--- BEGIN DATA PROVIDED ---

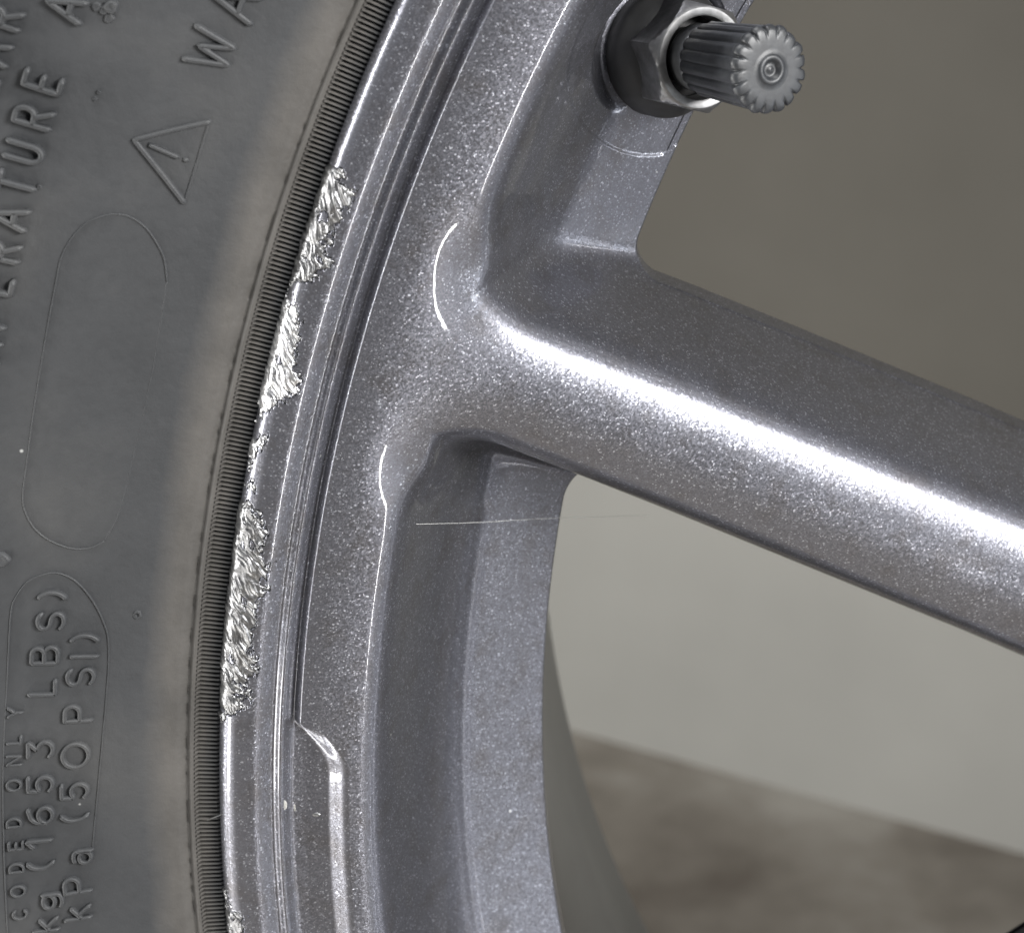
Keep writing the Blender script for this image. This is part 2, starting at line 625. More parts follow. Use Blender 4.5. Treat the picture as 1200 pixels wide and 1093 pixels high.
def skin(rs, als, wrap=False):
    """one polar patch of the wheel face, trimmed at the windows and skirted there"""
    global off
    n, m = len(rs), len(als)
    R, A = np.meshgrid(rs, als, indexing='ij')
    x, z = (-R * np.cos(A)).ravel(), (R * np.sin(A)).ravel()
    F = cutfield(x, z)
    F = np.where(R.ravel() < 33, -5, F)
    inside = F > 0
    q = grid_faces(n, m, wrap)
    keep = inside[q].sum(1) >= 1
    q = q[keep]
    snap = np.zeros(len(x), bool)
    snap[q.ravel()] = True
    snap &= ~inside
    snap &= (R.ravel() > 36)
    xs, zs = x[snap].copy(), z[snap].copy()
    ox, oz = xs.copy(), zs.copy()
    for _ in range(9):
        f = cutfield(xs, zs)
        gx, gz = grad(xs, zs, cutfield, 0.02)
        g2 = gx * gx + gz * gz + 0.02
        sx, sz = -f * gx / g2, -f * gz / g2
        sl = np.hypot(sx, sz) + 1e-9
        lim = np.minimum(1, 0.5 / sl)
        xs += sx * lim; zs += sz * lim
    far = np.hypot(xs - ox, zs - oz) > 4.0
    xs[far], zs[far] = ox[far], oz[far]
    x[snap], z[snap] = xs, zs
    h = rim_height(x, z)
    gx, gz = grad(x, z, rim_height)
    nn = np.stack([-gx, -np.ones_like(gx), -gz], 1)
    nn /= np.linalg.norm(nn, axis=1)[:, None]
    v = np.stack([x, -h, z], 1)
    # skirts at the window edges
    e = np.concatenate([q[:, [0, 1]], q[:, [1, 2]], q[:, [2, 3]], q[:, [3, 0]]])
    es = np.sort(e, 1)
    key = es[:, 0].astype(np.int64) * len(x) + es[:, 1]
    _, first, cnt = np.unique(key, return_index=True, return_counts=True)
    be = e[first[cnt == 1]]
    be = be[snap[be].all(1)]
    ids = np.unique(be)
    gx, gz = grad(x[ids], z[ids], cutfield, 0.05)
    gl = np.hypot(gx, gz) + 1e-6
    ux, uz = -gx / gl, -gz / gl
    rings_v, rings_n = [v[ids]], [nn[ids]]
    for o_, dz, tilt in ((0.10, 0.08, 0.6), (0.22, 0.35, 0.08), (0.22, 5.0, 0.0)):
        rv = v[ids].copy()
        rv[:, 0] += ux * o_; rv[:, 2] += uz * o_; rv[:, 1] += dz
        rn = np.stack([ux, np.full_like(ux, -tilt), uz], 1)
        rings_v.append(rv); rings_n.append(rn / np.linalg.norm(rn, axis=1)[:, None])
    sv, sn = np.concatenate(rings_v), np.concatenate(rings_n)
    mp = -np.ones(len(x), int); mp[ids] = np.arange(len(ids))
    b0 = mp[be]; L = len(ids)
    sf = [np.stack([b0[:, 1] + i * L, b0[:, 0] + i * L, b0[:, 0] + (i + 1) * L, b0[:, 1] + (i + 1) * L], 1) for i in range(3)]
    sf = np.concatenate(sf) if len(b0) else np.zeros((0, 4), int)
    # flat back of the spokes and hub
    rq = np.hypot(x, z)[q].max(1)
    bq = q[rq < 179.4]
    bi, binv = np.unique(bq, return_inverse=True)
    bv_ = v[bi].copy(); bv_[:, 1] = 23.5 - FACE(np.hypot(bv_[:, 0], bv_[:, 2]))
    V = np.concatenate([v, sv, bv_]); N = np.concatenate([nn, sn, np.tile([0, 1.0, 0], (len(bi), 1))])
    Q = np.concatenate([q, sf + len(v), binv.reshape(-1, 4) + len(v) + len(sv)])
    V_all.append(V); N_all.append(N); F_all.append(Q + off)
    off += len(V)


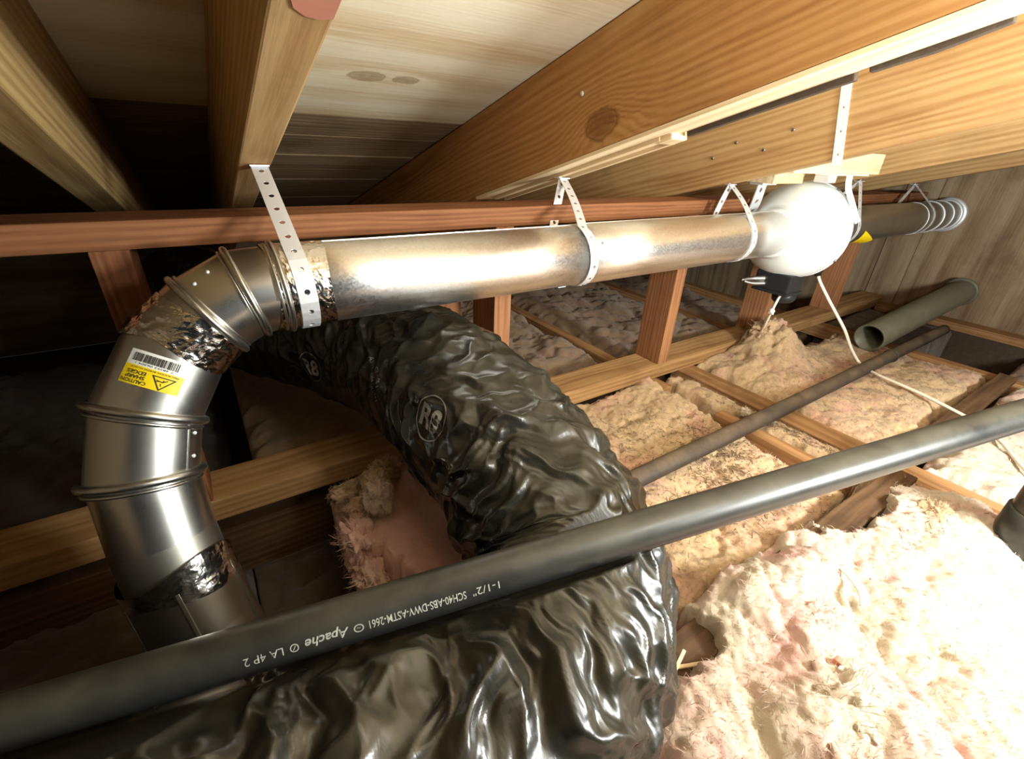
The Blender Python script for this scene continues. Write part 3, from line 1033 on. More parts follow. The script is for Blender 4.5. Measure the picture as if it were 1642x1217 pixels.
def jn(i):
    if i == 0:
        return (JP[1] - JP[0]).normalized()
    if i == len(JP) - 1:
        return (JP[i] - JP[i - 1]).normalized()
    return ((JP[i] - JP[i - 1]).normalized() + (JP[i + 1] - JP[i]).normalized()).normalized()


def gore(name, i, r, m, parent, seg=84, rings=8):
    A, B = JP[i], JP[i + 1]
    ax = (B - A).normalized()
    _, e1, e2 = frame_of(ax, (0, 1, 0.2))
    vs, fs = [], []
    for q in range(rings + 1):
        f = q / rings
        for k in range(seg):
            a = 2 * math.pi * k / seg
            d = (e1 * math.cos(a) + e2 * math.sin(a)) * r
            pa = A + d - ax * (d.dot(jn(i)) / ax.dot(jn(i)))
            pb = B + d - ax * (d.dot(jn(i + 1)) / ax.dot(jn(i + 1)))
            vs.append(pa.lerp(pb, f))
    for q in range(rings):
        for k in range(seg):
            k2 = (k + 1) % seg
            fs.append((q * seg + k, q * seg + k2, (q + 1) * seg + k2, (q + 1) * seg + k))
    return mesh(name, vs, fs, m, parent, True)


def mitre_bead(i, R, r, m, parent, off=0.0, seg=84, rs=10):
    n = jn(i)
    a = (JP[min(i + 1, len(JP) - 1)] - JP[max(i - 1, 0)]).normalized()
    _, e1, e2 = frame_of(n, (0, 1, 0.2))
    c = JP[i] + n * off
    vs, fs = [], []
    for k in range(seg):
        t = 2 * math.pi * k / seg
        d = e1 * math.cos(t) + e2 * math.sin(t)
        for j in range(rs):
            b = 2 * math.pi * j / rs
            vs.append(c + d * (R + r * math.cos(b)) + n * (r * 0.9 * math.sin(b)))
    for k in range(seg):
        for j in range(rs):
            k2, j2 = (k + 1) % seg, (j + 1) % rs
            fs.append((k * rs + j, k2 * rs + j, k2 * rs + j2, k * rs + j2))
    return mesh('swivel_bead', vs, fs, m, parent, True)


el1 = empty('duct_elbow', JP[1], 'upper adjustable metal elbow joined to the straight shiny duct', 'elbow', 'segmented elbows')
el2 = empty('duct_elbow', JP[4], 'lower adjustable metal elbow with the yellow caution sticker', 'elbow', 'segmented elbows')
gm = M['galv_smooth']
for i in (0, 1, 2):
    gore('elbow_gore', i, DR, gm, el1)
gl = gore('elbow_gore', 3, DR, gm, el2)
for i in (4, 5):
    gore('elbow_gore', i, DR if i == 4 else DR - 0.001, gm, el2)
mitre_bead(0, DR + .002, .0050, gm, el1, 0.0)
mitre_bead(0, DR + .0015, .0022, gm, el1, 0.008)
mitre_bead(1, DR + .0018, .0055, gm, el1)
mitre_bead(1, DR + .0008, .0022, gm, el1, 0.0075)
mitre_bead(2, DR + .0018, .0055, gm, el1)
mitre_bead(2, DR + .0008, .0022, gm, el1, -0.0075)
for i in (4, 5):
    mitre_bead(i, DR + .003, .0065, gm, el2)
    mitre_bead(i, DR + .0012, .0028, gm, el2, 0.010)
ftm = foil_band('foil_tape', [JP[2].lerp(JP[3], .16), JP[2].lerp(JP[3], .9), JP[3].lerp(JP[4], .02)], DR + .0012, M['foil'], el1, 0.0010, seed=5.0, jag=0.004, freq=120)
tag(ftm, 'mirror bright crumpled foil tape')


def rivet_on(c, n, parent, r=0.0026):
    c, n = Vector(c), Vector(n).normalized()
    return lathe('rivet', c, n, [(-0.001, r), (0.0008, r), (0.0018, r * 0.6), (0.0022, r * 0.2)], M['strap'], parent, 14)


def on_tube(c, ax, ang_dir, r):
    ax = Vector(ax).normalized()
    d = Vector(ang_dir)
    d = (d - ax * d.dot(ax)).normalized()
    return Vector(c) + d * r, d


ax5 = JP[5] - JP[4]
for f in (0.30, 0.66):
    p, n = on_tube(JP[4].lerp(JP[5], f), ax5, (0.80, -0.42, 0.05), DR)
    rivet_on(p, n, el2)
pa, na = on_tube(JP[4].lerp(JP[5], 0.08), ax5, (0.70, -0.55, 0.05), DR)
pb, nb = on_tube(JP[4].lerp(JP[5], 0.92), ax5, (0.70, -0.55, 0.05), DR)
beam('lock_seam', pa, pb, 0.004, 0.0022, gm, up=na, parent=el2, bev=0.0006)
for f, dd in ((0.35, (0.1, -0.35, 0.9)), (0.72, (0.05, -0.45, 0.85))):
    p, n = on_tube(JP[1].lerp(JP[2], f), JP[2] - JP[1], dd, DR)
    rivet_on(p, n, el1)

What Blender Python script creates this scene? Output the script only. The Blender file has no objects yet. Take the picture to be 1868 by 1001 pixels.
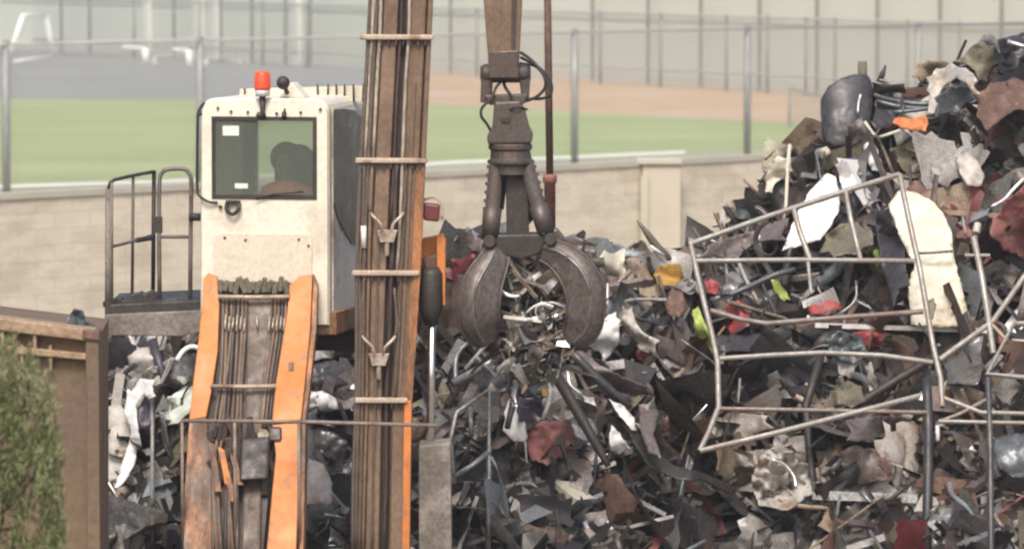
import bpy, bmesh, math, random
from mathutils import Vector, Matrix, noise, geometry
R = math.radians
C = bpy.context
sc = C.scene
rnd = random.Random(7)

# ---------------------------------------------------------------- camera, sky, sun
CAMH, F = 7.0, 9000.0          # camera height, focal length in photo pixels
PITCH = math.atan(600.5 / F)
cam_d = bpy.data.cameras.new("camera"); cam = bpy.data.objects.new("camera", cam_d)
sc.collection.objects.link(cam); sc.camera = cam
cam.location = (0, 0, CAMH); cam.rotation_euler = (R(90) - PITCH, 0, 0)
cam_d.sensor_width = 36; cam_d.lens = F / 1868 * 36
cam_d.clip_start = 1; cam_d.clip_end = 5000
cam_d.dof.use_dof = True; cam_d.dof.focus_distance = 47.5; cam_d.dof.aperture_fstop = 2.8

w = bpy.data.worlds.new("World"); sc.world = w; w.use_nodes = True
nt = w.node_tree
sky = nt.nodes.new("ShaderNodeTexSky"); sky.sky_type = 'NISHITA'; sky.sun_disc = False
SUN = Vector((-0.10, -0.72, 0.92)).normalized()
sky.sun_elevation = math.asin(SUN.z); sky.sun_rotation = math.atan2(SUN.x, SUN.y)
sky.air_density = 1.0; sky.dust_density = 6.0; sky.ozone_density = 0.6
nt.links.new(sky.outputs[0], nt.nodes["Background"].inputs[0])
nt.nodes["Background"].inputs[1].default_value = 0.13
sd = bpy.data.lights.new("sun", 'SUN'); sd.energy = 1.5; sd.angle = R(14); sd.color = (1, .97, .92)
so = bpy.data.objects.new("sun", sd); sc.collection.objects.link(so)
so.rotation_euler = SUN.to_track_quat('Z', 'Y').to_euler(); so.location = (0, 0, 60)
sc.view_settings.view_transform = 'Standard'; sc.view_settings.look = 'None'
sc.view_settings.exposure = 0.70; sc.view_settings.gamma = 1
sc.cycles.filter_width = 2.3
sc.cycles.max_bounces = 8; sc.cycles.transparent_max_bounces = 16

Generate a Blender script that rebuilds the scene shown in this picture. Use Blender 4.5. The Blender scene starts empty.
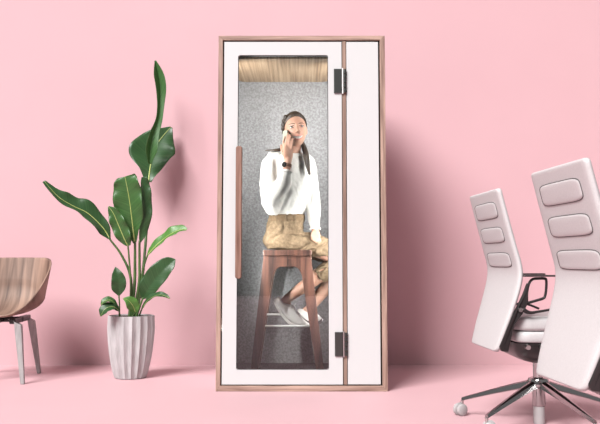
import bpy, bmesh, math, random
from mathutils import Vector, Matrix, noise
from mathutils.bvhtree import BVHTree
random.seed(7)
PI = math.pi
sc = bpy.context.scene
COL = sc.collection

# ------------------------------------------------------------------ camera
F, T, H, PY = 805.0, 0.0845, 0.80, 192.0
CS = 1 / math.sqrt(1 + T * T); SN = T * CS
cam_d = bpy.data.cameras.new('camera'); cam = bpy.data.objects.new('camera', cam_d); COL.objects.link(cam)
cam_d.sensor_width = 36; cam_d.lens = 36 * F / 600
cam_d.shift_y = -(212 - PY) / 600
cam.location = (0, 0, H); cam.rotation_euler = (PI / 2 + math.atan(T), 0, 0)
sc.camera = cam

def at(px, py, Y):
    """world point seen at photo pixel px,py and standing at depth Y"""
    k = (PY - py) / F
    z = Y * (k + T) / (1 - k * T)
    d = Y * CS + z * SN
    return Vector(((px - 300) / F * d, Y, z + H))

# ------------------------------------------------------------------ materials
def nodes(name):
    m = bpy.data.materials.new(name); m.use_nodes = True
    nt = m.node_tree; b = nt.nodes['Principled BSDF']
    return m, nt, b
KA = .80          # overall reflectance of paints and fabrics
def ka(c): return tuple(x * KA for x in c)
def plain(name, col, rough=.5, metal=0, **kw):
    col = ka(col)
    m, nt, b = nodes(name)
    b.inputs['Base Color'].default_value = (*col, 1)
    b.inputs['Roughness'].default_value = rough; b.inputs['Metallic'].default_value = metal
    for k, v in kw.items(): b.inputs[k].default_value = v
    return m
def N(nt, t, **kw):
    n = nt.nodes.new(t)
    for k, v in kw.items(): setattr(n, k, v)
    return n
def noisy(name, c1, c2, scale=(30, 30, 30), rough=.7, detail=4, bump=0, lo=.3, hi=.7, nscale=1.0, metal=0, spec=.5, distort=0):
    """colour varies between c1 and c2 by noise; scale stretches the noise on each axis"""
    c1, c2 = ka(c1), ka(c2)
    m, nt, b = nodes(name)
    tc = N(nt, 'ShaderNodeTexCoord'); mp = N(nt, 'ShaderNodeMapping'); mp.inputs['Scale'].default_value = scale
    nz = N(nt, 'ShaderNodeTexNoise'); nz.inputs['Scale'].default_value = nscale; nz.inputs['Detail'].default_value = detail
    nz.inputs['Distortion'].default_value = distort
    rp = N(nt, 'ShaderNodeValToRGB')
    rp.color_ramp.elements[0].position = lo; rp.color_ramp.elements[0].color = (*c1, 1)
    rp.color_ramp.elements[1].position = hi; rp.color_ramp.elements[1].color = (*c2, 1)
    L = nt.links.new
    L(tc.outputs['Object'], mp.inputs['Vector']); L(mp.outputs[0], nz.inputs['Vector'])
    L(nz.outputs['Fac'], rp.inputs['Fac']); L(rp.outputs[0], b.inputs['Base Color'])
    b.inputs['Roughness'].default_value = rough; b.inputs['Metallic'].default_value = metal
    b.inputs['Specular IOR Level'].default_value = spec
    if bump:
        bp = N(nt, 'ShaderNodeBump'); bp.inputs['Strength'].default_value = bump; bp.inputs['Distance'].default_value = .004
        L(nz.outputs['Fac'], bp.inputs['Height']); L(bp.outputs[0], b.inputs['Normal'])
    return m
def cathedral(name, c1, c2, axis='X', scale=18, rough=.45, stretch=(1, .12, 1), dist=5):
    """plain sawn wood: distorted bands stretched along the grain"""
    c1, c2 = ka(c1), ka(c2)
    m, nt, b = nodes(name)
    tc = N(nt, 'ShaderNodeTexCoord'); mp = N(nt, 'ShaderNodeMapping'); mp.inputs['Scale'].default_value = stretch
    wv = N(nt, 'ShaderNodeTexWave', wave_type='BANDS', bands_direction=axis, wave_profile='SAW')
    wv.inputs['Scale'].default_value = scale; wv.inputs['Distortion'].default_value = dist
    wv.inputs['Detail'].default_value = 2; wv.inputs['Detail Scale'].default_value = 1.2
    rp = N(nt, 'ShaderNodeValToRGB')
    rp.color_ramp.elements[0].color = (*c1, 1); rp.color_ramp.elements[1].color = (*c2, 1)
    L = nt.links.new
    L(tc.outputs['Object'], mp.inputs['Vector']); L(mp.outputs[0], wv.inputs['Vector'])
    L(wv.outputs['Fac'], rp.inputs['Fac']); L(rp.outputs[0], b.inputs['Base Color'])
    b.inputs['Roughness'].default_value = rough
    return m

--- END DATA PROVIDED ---

CHALLENGE: Omit all pictures, and reproduce exactly the lines from the one holding "Generate a Blender" through the one holding "return Vector(((px - 300)", both included.

RESPONSE TO THIS EXERCISE:
Generate a Blender script that rebuilds the scene shown in this picture. Use Blender 4.5. The Blender scene starts empty.
import bpy, bmesh, math, random
from mathutils import Vector, Matrix, noise
from mathutils.bvhtree import BVHTree
random.seed(7)
PI = math.pi
sc = bpy.context.scene
COL = sc.collection

# ------------------------------------------------------------------ camera
F, T, H, PY = 805.0, 0.0845, 0.80, 192.0
CS = 1 / math.sqrt(1 + T * T); SN = T * CS
cam_d = bpy.data.cameras.new('camera'); cam = bpy.data.objects.new('camera', cam_d); COL.objects.link(cam)
cam_d.sensor_width = 36; cam_d.lens = 36 * F / 600
cam_d.shift_y = -(212 - PY) / 600
cam.location = (0, 0, H); cam.rotation_euler = (PI / 2 + math.atan(T), 0, 0)
sc.camera = cam

def at(px, py, Y):
    """world point seen at photo pixel px,py and standing at depth Y"""
    k = (PY - py) / F
    z = Y * (k + T) / (1 - k * T)
    d = Y * CS + z * SN
    return Vector(((px - 300) / F * d, Y, z + H))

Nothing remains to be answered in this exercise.